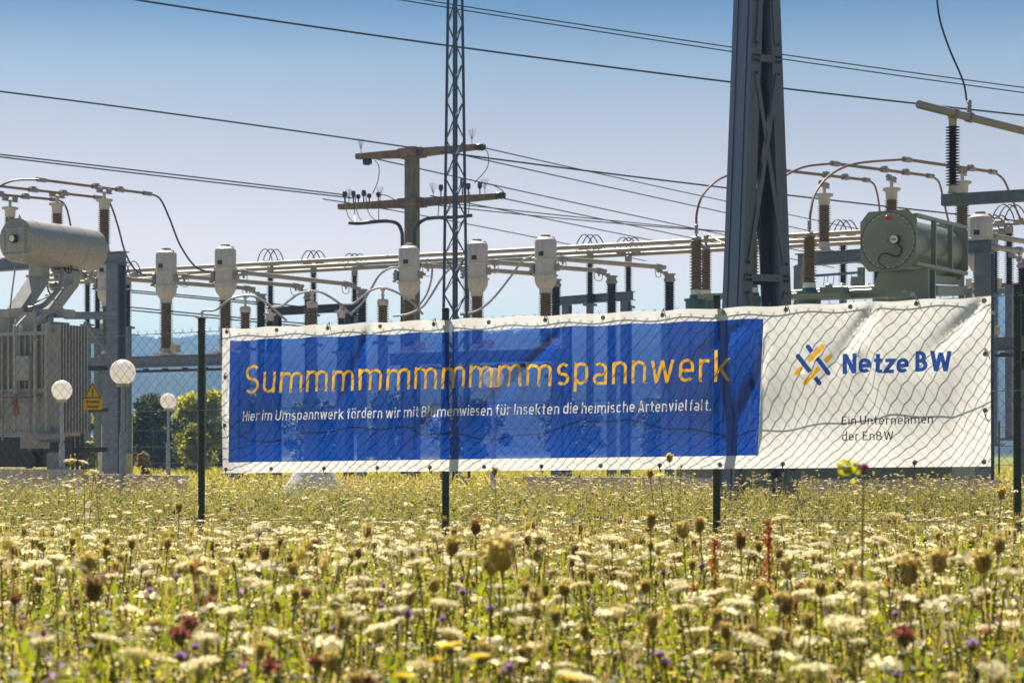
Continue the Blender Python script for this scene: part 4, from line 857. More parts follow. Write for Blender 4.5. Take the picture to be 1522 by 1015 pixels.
for y in (.95, 1.85):
    k = MB(); k.bar(c2 + s2 * (hs * .95) + UP * (hs * .76) + a2 * y, c2 + s2 * (hs * .95) - UP * (hs * .76) + a2 * y, .10, .05, s2); k.build('frame_upright', M['t_green'], t2)
k = MB(); k.prism([(-.48, 0), (.56, 0), (.56, -.62), (-.62, -.62), (-.62, -.35)], P(1340, 401, 40.1), s2, UP, a2, .06); k.prism([(-.5, 0), (.5, 0), (.5, -.62), (-.5, -.62)], P(1340, 401, 40.1) + a2 * .5, s2, UP, a2, .06); k.bar(P(1360, 402, 40.2) - UP * .3, P(1360, 402, 40.2) - UP * .3 + a2 * .6, .04, .6, s2); k.build('conservator_bracket', M['t_green'], t2, smooth=False)
k = MB(); k.bar(P(1373, 415, 40.6), P(1422, 418, 42.2), .1, .16); k.bar(P(1376, 432, 41.0), P(1420, 433, 42.4), .5, .2); k.tube(curve([P(1372, 424, 40.9), P(1380, 419, 41), P(1390, 412, 41.2)], 14), .05, 8)
for px in (1426, 1429, 1432): k.tube([P(px, 405, 42.3), P(px, 450, 42.3)], .022, 6)
k.build('conservator_pipework', M['t_green'], t2)
for px, yt, yb, Y, rc in ((1035, 352, 443, 40.7, .10), (1118, 348, 440, 39.6, .10), (1203, 346, 433, 38.5, .10), (1049.5, 366, 443, 41.9, .085)):
    b0 = P(px, yb, Y); b1 = P(px, yt, Y); hgt = b1.z - b0.z; k = MB(); k.lathe([(rc * 2.2, -.35), (rc * 2.2, 0), (rc * 2.5, 0), (rc * 2.5, .04), (rc * 1.5, .05)], b0 - UP * .06, n=22); k.lathe([(rc * 1.5, -.02), (rc * 1.35, .06)], b0, n=18)
    bu = k.build('bushing', M['t_green_dark'], t2)
    k = MB(); k.lathe([(rc * 1.3, 0), (rc * 1.2, .16), (rc * .9, .17)], b0, n=18); k.build('collar', M['white'], bu)
    k = MB(); k.lathe([(r_, z + .16) for r_, z in sheds(0, hgt - .22, rc * .95, rc * 1.42, 17)], b0, n=20); k.build('insulator', M['brown_ins'], bu, sharp=28)
    k = MB(); k.lathe([(rc, -.08), (rc * 1.05, -.02), (rc * .8, 0), (.02, .005), (.02, .06), (.04, .07), (.04, .11), (.025, .12), (.04, .14), (.04, .17), (.025, .18), (.04, .20), (.04, .23), (.02, .25)] if px != 1049.5 else [(rc, -.08), (rc, 0), (.03, .01), (.03, .12), (.05, .13), (.05, .22), (.02, .23)], b1, n=14); k.build('cap', M['cast'], bu)
k = MB(); k.tube(curve([P(1049, 352, 41.9), P(1056, 350, 41.8), P(1068, 358, 41.4), P(1085, 366, 41)], 16), .02, 7); k.build('bushing_lead', M['copper'], t2)
for c_, d_ in (((1242, 434, 38.3), (.46, .5, .16)), ((1222, 441, 38.0), (.9, .5, .1)), ((1296, 440, 38.5), (1.6, .3, .08)), ((1270, 427, 38.6), (.1, .1, .4)), ((1280, 418, 40.5), (.12, .12, .55)), ((1195, 418, 41.5), (.12, .12, .55)), ((1281, 432, 38.7), (.2, .2, .25)), ((1060, 441, 40.2), (.5, .4, .1)), ((1180, 441, 39), (.6, .4, .1)), ((1330, 438, 38.8), (.4, .3, .14))): k = MB(); k.box(P(*c_), d_, RE); k.build('cover_box', M['t_green'], t2)
for a_, b_ in (((1178, 434, 39.6), (1300, 427, 38.0)), ((1178, 438, 39.2), (1296, 432, 37.9)), ((1235, 428, 38.6), (1260, 428, 38.4))): k = MB(); k.cyl(P(*a_), P(*b_), .04, 10); k.build('cover_pipe', M['t_green'], t2)
for px in (1232, 1252, 1274, 1290): k = MB(); k.lathe([(.07, -.12), (.07, .06), (.03, .09)], P(px, 428, 38.6), n=12); k.build('cover_valve', M['t_green'], t2)
k = MB(); k.bar(P(1197, 411, 41.3), P(1278, 405, 40.3), .03, .05); 
for px in (1226, 1231, 1240, 1258, 1266): k.tube([P(px, 410 - (px - 1200) * .07, 41), P(px - 2, 424, 41)], .008, 4)
k.build('cable_tray', M['galv'], t2)

# ------------------------------------------------------------------ steel pylon
pc = P(1139.5, 0, 27.0); pc.z = 0; PR = 25.0
py_ = thing('steel_pylon', 'tall blue grey steel pylon of two braced channel legs behind the banner', 'pylon', pc, R(PR))
zt_ = 10.0; HW = lambda z: (1.07 - .089 * z) / 2 * .97; PD = .50
for s_ in (-1, 1):
    k = MB()
    for (x0, x1), (y0, y1) in (((-.0, .022), (0, PD)), ((.022, .165), (0, .022)), ((.022, .165), (PD - .022, PD))):
        vs_ = []
        for z in (0, zt_):
            e_ = -HW(z)
            for x, y in ((x0, y0), (x1, y0), (x1, y1), (x0, y1)): vs_.append((s_ * (e_ + x), y, z))
        k.add(vs_, [(3, 2, 1, 0), (4, 5, 6, 7), (0, 1, 5, 4), (1, 2, 6, 5), (2, 3, 7, 6), (3, 0, 4, 7)])
    for y in (.1, .36): 
        vs_ = []
        for z in (0, zt_):
            for x, yy in ((-.012, y), (0, y), (0, y + .04), (-.012, y + .04)): vs_.append((s_ * (-HW(z) + x), yy, z))
        k.add(vs_, [(3, 2, 1, 0), (4, 5, 6, 7), (0, 1, 5, 4), (1, 2, 6, 5), (2, 3, 7, 6), (3, 0, 4, 7)])
    k.build('leg', M['pylon'], py_, False, smooth=False)
zq = [.55, 3.31, 6.24, 9.2]
for z in zq:
    for y in (-.012, PD + .012):
        k = MB(); k.box((0, y, z), (2 * HW(z) - .06, .02, .095)); k.build('tie_plate', M['pylon'], py_, False)
    for s_ in (-1, 1):
        for dx, dz in ((.06, .03), (.06, -.03), (.11, .03), (.11, -.03), (.08, .2), (.08, -.2)):
            k = MB(); c_ = (s_ * (-HW(z) + dx), -.024, z + dz); k.lathe([(.018, 0), (.018, .014), (.009, .015), (.009, .03)], c_, (0, -1, 0), 6); k.build('bolt', M['dark_steel'], py_, False, smooth=False)
for i in range(3):
    z0, z1 = zq[i] + .18, zq[i + 1] - .18; zc = (z0 + z1) / 2 + .25
    for y, sg in ((-.018, 1), (PD + .018, -1)):
        for s_ in (-1, 1):
            a, b = Vector((s_ * (HW(z0) - .09), y + (.006 if s_ > 0 else -.006) * sg, z0)), Vector((-s_ * (HW(z1) - .09), y + (.006 if s_ > 0 else -.006) * sg, z1))
            k = MB(); k.bar(a, b, .058, .010, (1, 0, 0)); o2 = Vector((0, .035 * sg, 0)); k.bar(a + o2 + Vector((.024 * s_, 0, 0)), b + o2 + Vector((.024 * s_, 0, 0)), .010, .06, (1, 0, 0)); k.build('brace', M['pylon'], py_, False, smooth=False)
k = MB(); k.box((0, PD / 2, .06), (1.7, .9, .12)); k.box((-HW(0) + .1, PD / 2, .13), (.5, .8, .03)); k.box((HW(0) - .1, PD / 2, .13), (.5, .8, .03)); k.build('footing', M['concrete'], py_, False)

# ------------------------------------------------------------------ lattice mast
lc = P(676.5, 0, 45); lc.z = 0; lm = thing('lattice_mast', 'slender blue grey lattice mast rising out of the top of the picture', 'mast', lc, R(40))
LZ = 13.0; lw = lambda z: (.60 - .0285 * (z - 1)) / 1.40 / 2
cn = [(-1, -1), (1, -1), (1, 1), (-1, 1)]
for cx_, cy_ in cn:
    k = MB(); a, b = Vector((cx_ * lw(0), cy_ * lw(0), 0)), Vector((cx_ * lw(LZ), cy_ * lw(LZ), LZ))
    k.bar(a, b, .075, .012, (1, 0, 0)); k.bar(a, b, .012, .075, (1, 0, 0)); k.build('leg', M['mast'], lm, False, smooth=False)
for fi in range(4):
    a, b = cn[fi], cn[(fi + 1) % 4]; k = MB(); z = .2; j = fi % 2
    while z < LZ - .5:
        z2 = z + .43; p, q = (a, b) if j % 2 else (b, a); k.bar((p[0] * lw(z), p[1] * lw(z), z), (q[0] * lw(z2), q[1] * lw(z2), z2), .032, .010); z = z2; j += 1
    k.build('lacing', M['mast'], lm, False, smooth=False)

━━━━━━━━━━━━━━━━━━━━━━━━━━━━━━

Wherever a line in the data above holds "picture", copy that line.

Continue the Blender Python script for this scene: part 4, from line 857. More parts follow. Write for Blender 4.5. Take the picture to be 1522 by 1015 pixels.
lc = P(676.5, 0, 45); lc.z = 0; lm = thing('lattice_mast', 'slender blue grey lattice mast rising out of the top of the picture', 'mast', lc, R(40))